Penting diingat, dikatakan Topo, bukan berarti adanya pelanggaran dalam pemilu menunjukan kelemahan sistem pemilu yang digunakan. Dalam setiap pemilu, pelanggaran pasti terjadi oleh karenanya harus ada mekanisme penyelesaian pelanggaran dan sengketa sehingga hak yang terlanggar bisa dipulihkan.

Salah satu yang disorot Topo dalam hukum pemilu di Indonesia terkait dengan penanganan tindak pidana pemilu yang dibatasi dalam jangka waktu tertentu. Padahal, penanganan tindak pidana itu tujuannya mencari kebenaran materil sehingga dibutuhkan waktu yang cukup untuk menyelesaikannya misalnya satu tahun.

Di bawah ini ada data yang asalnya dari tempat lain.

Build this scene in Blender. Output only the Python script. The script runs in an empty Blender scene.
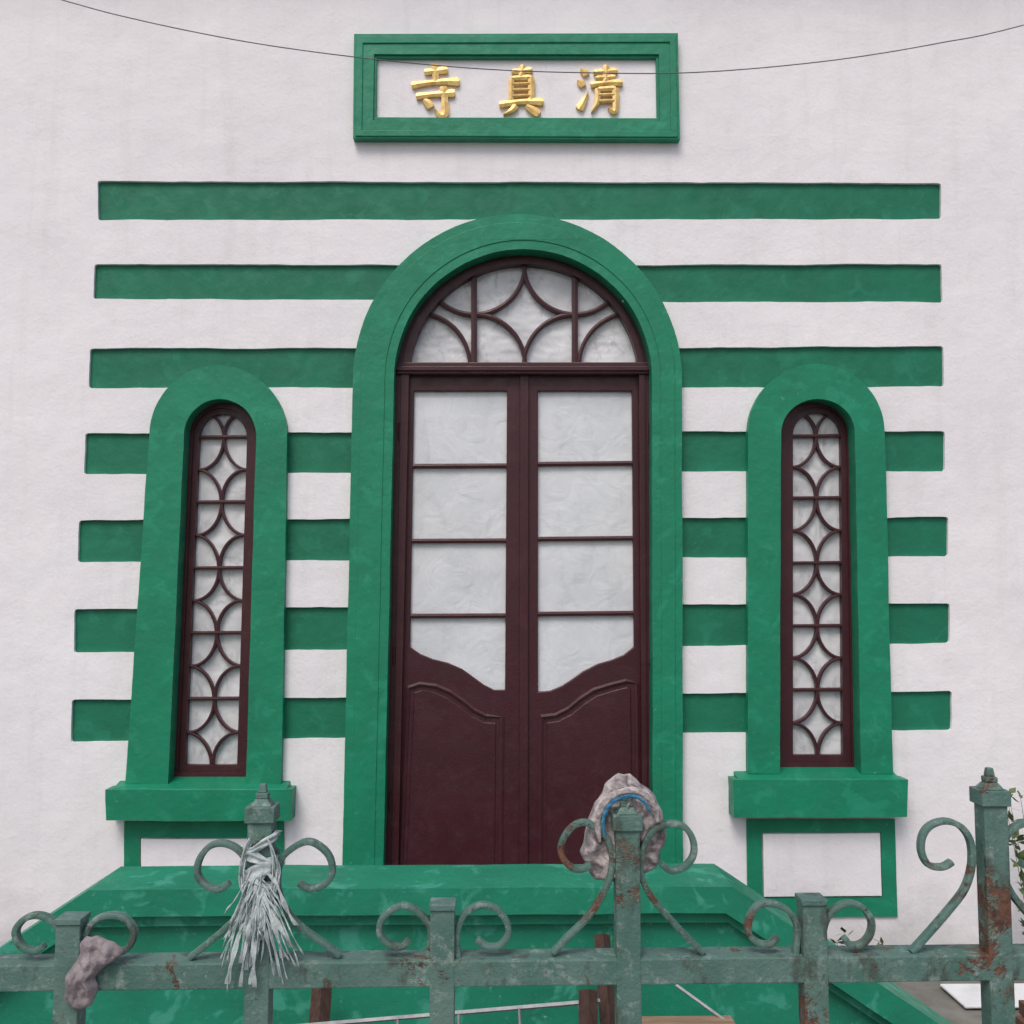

Selama ini penanganan tindak pidana pemilu dibatasi dalam waktu yang sangat singkat. Topo menilai ketentuan itu bisa jadi penyebab pelaku pidana pemilu lepas dari jerat hukum. “Pelaku pidana pemilu bisa bebas kalo jangka waktu yang ditetapkan untuk menyelesaikan kasus itu sudah lewat. Walau tujuannya mempercepat proses tapi itu tidak mendorong terciptanya pemilu yang free and fair,” urainya.

Topo berpendapat ada tiga isu fundamental dalam penyelesaian sengketa dan pelanggaran pemilu. Pertama, validitas hasil. Hasil pemilu harus valid dan diperoleh dari proses yang benar. Bisa saja ada pihak yang merasa dirugikan dalam proses itu seperti jatah kursinya diserobot atau suaranya dicurangi. Harus ada ruang bagi pihak yang merasa dirugikan untuk mengajukan gugatan.

Kedua, penyelesaian sengketa administrasi. Harus ada mekanisme agar penyelenggara pemilu bisa mengoreksi masalah yang terjadi sehingga memulihkan hak peserta yang dilanggar. Ketiga, penuntutan pidana kepada mereka yang melakukan tindak pidana pemilu.

Pelanggaran kode etik penyelenggara pemilu tidak jadi persoalan di negara maju. Biasanya, para penyelenggara pemilu yang terpilih sudah terjamin kepatuhannya terhadap kode etik. Ironisnya di Indonesia kode etik penyelenggara pemilu jadi isu besar oleh karenanya dibentuk DKPP. Menurutnya itu sah-sah saja untuk dilakukan karena tidak ada model tunggal penyelenggaraan pemilu yang cocok diterapkan untuk semua negara.